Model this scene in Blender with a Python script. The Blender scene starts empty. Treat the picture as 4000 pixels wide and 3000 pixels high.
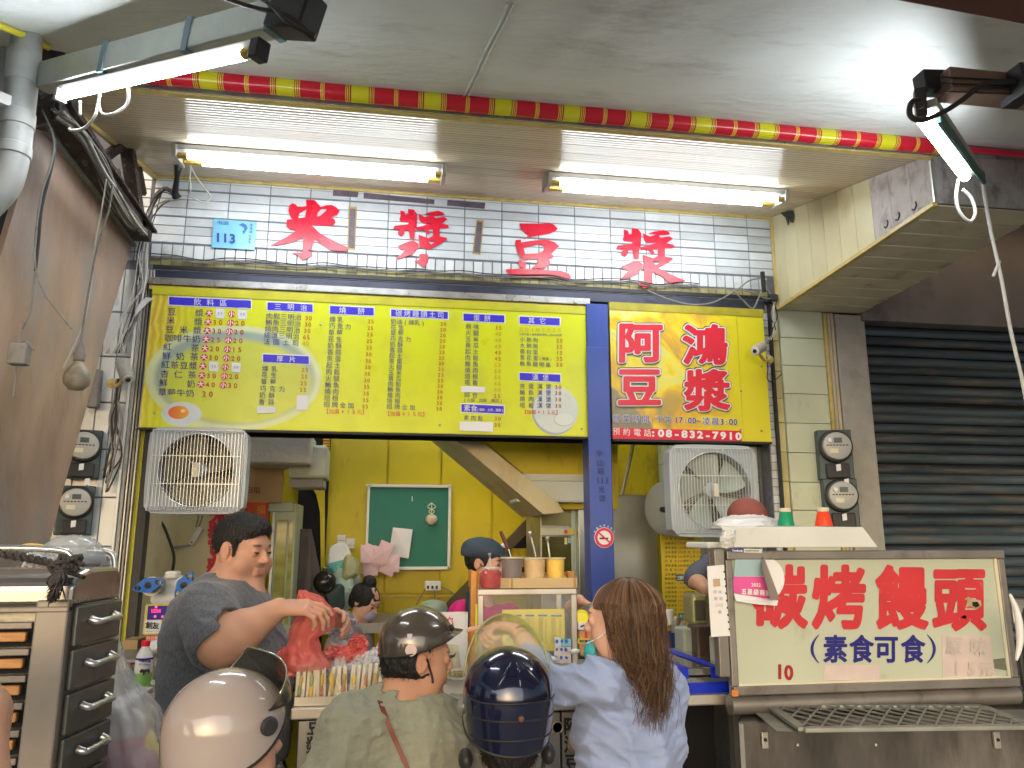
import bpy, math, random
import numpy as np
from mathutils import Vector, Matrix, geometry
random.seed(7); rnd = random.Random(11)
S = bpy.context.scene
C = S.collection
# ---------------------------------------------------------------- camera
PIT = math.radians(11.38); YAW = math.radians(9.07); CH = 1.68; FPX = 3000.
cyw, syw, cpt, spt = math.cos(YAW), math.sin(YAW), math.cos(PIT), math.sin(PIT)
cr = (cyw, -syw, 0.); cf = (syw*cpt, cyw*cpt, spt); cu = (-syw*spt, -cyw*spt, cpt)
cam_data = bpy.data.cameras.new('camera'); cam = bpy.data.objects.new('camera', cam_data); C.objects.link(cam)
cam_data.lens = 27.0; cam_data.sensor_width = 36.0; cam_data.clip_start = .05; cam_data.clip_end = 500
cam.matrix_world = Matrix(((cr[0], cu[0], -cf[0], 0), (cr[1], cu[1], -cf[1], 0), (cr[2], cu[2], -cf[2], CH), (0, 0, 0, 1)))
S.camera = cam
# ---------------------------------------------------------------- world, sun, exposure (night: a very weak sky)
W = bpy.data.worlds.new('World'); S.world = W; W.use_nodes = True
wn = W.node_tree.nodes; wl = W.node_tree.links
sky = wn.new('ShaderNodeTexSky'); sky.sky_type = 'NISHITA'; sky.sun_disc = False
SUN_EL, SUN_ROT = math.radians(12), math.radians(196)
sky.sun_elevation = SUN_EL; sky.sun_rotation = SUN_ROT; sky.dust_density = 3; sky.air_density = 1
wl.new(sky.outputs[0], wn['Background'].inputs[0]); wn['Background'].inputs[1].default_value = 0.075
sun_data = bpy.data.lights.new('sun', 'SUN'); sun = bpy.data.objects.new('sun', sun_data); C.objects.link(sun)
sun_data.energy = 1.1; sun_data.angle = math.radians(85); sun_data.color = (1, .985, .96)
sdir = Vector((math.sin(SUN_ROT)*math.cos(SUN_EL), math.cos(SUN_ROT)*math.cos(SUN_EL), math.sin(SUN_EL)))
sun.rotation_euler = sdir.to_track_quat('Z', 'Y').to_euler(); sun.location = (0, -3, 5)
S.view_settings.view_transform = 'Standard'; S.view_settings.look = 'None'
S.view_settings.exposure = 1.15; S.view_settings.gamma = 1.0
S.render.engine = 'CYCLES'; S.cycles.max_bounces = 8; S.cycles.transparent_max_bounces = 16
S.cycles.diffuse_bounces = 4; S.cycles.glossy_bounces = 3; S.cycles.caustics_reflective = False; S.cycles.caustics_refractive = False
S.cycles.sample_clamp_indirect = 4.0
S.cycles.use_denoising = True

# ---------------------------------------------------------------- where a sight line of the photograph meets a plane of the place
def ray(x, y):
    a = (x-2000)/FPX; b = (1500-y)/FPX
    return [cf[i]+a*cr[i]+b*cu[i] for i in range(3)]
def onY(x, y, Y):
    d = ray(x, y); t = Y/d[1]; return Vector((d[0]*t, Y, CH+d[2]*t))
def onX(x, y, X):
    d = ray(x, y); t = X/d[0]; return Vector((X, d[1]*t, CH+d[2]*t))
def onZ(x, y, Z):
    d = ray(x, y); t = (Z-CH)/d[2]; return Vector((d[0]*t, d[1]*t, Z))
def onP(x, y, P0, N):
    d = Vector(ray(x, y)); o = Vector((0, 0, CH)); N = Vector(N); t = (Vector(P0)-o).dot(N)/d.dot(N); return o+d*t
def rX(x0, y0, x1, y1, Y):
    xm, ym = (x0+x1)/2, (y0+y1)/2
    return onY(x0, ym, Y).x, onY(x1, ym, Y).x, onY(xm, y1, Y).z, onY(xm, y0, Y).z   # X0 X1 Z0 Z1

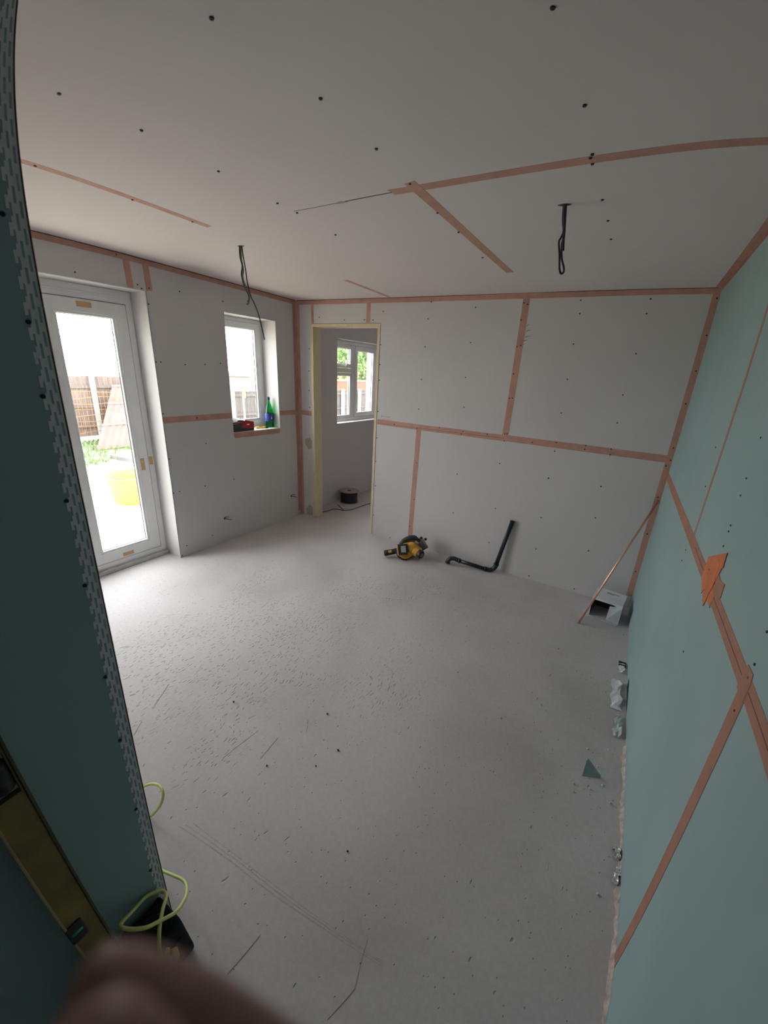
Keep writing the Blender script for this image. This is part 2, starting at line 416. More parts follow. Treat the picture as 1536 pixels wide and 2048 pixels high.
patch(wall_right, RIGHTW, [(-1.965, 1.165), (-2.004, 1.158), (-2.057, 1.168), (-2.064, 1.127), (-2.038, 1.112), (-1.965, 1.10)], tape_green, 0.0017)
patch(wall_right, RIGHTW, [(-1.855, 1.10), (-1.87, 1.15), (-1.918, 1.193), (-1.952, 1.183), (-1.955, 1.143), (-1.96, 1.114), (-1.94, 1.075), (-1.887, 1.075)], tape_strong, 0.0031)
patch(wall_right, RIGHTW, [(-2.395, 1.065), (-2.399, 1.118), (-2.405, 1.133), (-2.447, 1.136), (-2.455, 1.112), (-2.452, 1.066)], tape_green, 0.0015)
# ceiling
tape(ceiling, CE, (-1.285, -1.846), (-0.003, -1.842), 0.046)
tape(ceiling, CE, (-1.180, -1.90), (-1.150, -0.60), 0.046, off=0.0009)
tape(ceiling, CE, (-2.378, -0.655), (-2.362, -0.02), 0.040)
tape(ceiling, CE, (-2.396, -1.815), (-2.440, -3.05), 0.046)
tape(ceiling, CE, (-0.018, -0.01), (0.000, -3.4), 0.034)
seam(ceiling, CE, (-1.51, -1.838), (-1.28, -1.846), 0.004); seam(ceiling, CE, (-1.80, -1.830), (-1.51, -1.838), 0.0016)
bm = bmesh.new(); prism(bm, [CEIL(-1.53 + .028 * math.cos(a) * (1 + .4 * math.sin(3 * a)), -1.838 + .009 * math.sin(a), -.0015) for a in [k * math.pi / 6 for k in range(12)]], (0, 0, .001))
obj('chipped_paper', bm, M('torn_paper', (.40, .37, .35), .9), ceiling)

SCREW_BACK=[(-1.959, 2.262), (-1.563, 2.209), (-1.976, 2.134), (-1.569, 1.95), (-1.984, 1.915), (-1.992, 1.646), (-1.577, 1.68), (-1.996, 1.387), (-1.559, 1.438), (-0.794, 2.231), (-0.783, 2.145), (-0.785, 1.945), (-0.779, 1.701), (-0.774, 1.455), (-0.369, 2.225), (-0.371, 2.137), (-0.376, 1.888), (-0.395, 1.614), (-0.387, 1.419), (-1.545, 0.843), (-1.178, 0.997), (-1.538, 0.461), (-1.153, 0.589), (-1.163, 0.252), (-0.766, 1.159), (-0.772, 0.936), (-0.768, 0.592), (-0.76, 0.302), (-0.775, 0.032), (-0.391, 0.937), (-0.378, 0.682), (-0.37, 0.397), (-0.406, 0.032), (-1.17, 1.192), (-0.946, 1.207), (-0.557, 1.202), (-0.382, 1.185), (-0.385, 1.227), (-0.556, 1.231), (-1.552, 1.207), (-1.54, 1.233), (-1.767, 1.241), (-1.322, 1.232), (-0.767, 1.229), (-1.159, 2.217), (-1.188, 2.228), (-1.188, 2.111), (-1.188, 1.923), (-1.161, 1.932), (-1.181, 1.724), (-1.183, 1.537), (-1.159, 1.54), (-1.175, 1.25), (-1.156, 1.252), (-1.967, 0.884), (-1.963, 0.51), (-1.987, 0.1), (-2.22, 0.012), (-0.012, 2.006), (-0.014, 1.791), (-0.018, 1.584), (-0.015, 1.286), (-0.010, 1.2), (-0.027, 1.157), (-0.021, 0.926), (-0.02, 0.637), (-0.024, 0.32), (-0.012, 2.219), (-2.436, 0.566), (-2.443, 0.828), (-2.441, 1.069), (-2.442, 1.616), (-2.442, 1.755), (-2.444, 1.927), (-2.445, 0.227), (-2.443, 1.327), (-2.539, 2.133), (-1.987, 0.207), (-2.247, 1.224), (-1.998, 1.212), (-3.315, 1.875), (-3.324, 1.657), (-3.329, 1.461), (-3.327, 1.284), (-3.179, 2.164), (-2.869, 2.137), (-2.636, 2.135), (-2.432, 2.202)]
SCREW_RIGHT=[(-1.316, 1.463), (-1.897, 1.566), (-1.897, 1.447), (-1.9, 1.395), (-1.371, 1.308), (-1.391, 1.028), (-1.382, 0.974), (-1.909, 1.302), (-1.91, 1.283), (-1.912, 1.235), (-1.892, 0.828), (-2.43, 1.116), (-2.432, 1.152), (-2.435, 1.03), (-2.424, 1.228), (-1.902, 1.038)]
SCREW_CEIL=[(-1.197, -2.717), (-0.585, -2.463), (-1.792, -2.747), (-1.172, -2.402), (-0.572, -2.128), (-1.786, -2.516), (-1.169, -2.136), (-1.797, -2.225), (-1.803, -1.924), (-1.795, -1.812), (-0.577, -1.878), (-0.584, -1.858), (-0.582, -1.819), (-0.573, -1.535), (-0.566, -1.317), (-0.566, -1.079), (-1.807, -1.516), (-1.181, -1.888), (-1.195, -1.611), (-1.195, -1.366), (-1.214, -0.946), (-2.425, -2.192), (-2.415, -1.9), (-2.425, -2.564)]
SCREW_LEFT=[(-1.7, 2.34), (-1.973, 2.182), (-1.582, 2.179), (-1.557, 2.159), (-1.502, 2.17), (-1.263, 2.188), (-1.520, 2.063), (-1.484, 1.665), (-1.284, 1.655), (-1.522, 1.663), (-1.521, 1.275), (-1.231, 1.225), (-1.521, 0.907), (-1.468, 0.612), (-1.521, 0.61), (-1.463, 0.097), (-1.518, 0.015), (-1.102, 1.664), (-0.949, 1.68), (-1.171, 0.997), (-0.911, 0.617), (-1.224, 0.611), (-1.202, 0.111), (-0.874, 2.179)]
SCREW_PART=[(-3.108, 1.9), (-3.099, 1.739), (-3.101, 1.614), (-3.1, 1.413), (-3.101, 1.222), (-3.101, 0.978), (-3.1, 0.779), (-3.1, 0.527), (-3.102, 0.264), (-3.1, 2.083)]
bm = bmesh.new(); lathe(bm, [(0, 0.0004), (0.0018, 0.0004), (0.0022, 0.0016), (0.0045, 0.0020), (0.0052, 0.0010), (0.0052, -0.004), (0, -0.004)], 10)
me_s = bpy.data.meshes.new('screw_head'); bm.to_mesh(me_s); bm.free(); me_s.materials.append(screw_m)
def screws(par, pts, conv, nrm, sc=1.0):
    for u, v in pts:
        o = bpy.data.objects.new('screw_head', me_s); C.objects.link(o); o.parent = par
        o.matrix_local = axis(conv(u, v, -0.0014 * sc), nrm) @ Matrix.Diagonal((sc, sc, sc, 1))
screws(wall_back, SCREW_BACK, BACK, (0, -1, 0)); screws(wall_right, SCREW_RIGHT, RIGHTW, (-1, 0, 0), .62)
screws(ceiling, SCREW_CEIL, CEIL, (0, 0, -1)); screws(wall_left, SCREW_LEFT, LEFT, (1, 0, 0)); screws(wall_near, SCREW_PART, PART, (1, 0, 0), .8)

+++

_YOUR OBJECTIVE_:
Exactly reproduce the stretch from the line with "Keep writing the" through the line with "(.40, .37, .35), .9), ceiling)", including both ends and nothing else.

_FULL SOLUTION_:
Keep writing the Blender script for this image. This is part 2, starting at line 416. More parts follow. Treat the picture as 1536 pixels wide and 2048 pixels high.
patch(wall_right, RIGHTW, [(-1.965, 1.165), (-2.004, 1.158), (-2.057, 1.168), (-2.064, 1.127), (-2.038, 1.112), (-1.965, 1.10)], tape_green, 0.0017)
patch(wall_right, RIGHTW, [(-1.855, 1.10), (-1.87, 1.15), (-1.918, 1.193), (-1.952, 1.183), (-1.955, 1.143), (-1.96, 1.114), (-1.94, 1.075), (-1.887, 1.075)], tape_strong, 0.0031)
patch(wall_right, RIGHTW, [(-2.395, 1.065), (-2.399, 1.118), (-2.405, 1.133), (-2.447, 1.136), (-2.455, 1.112), (-2.452, 1.066)], tape_green, 0.0015)
# ceiling
tape(ceiling, CE, (-1.285, -1.846), (-0.003, -1.842), 0.046)
tape(ceiling, CE, (-1.180, -1.90), (-1.150, -0.60), 0.046, off=0.0009)
tape(ceiling, CE, (-2.378, -0.655), (-2.362, -0.02), 0.040)
tape(ceiling, CE, (-2.396, -1.815), (-2.440, -3.05), 0.046)
tape(ceiling, CE, (-0.018, -0.01), (0.000, -3.4), 0.034)
seam(ceiling, CE, (-1.51, -1.838), (-1.28, -1.846), 0.004); seam(ceiling, CE, (-1.80, -1.830), (-1.51, -1.838), 0.0016)
bm = bmesh.new(); prism(bm, [CEIL(-1.53 + .028 * math.cos(a) * (1 + .4 * math.sin(3 * a)), -1.838 + .009 * math.sin(a), -.0015) for a in [k * math.pi / 6 for k in range(12)]], (0, 0, .001))
obj('chipped_paper', bm, M('torn_paper', (.40, .37, .35), .9), ceiling)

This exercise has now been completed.